● **Directions**
Lift out all lines below that contain "Measure".

BEGIN Data to use

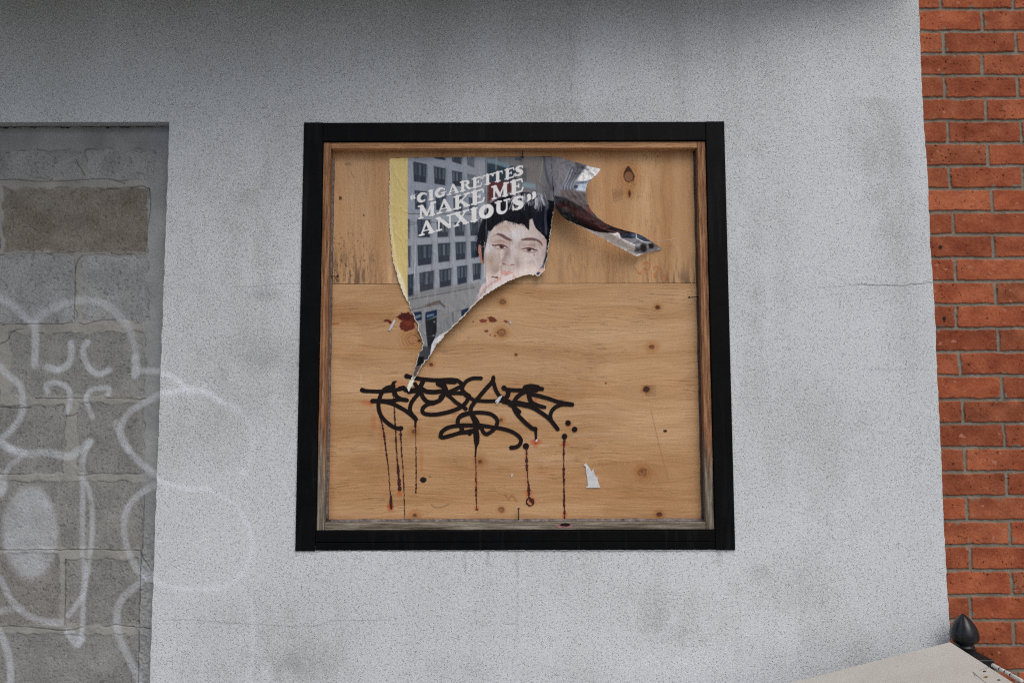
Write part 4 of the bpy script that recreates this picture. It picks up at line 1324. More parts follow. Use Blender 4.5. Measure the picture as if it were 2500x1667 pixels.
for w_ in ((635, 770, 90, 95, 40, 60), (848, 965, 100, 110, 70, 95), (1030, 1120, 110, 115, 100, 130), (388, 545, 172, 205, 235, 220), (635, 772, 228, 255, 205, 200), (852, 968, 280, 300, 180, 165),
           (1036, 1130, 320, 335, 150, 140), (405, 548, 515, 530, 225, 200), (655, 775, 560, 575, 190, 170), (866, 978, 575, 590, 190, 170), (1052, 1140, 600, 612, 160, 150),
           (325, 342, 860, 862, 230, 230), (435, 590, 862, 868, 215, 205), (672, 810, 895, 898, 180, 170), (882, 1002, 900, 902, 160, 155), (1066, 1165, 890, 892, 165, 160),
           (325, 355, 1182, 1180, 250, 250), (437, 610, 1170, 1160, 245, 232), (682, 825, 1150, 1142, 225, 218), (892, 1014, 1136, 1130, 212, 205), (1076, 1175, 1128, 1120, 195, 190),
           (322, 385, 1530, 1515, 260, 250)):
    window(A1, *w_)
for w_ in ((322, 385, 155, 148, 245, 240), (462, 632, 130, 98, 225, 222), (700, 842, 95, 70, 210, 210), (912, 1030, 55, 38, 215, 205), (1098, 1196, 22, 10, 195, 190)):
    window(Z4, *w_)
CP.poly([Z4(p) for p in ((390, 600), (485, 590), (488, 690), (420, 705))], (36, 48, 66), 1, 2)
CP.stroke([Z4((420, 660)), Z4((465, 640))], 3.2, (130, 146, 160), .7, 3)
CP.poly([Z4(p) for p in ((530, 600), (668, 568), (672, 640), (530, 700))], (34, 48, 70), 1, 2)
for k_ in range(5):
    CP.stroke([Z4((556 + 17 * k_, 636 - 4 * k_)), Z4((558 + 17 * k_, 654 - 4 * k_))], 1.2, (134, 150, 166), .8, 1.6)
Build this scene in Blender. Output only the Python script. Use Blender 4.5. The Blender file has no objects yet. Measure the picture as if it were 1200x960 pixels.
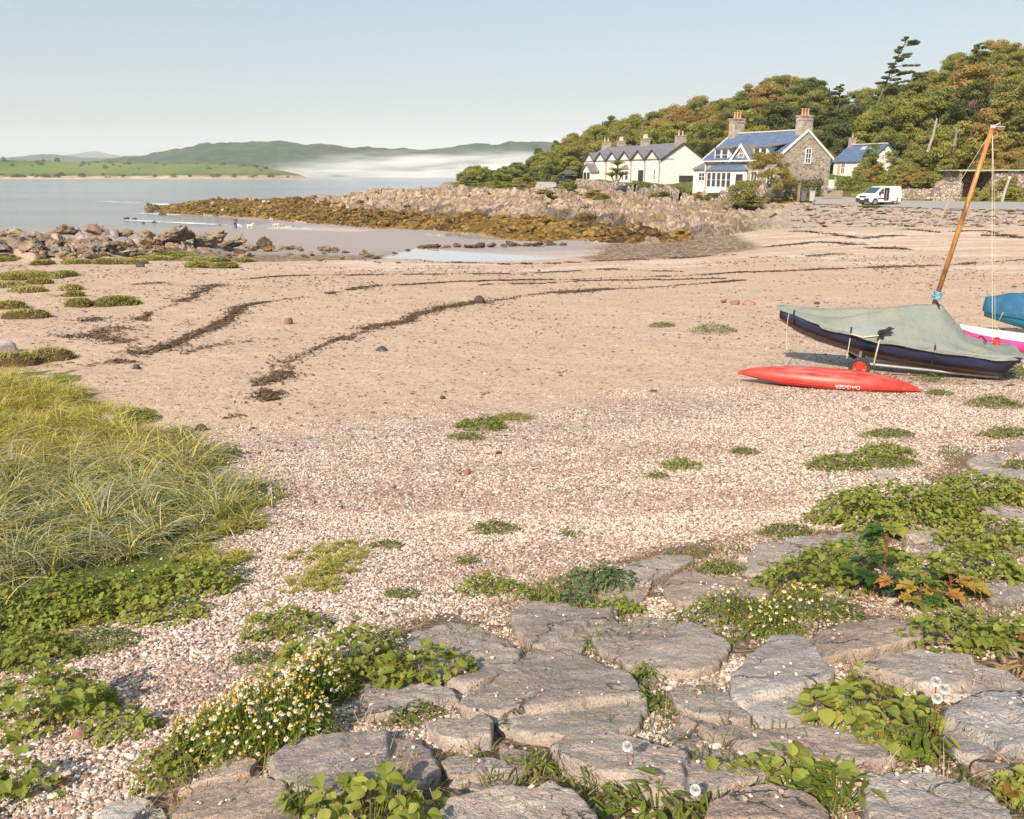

END Data to use
BEGIN Data to use

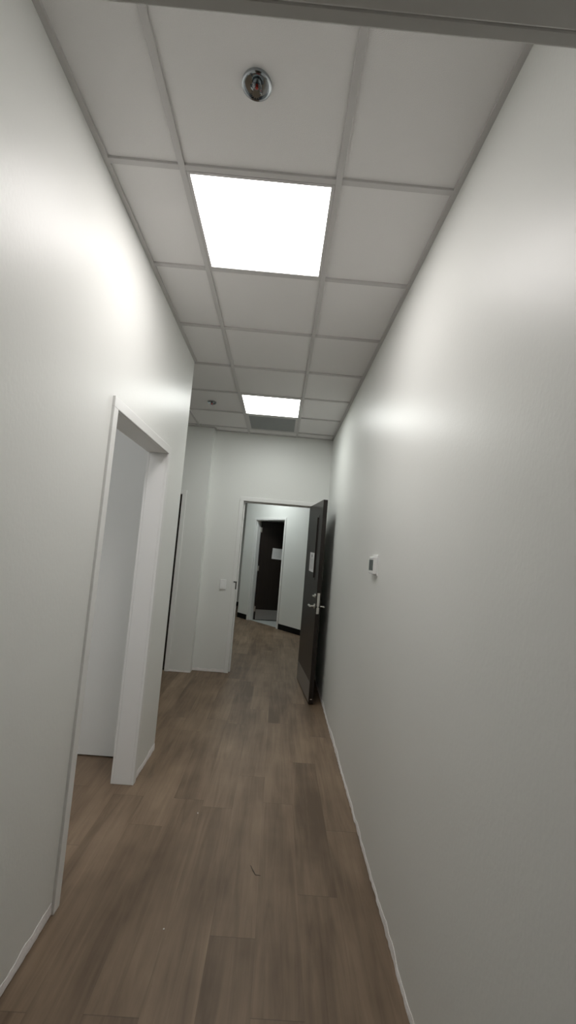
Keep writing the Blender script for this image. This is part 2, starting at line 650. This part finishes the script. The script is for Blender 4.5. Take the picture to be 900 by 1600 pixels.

END Data to use

● **Response below**
Write part 4 of the bpy script that recreates this picture. It picks up at line 1324. More parts follow. Use Blender 4.5. Measure the picture as if it were 2500x1667 pixels.
Build this scene in Blender. Output only the Python script. Use Blender 4.5. The Blender file has no objects yet. Measure the picture as if it were 1200x960 pixels.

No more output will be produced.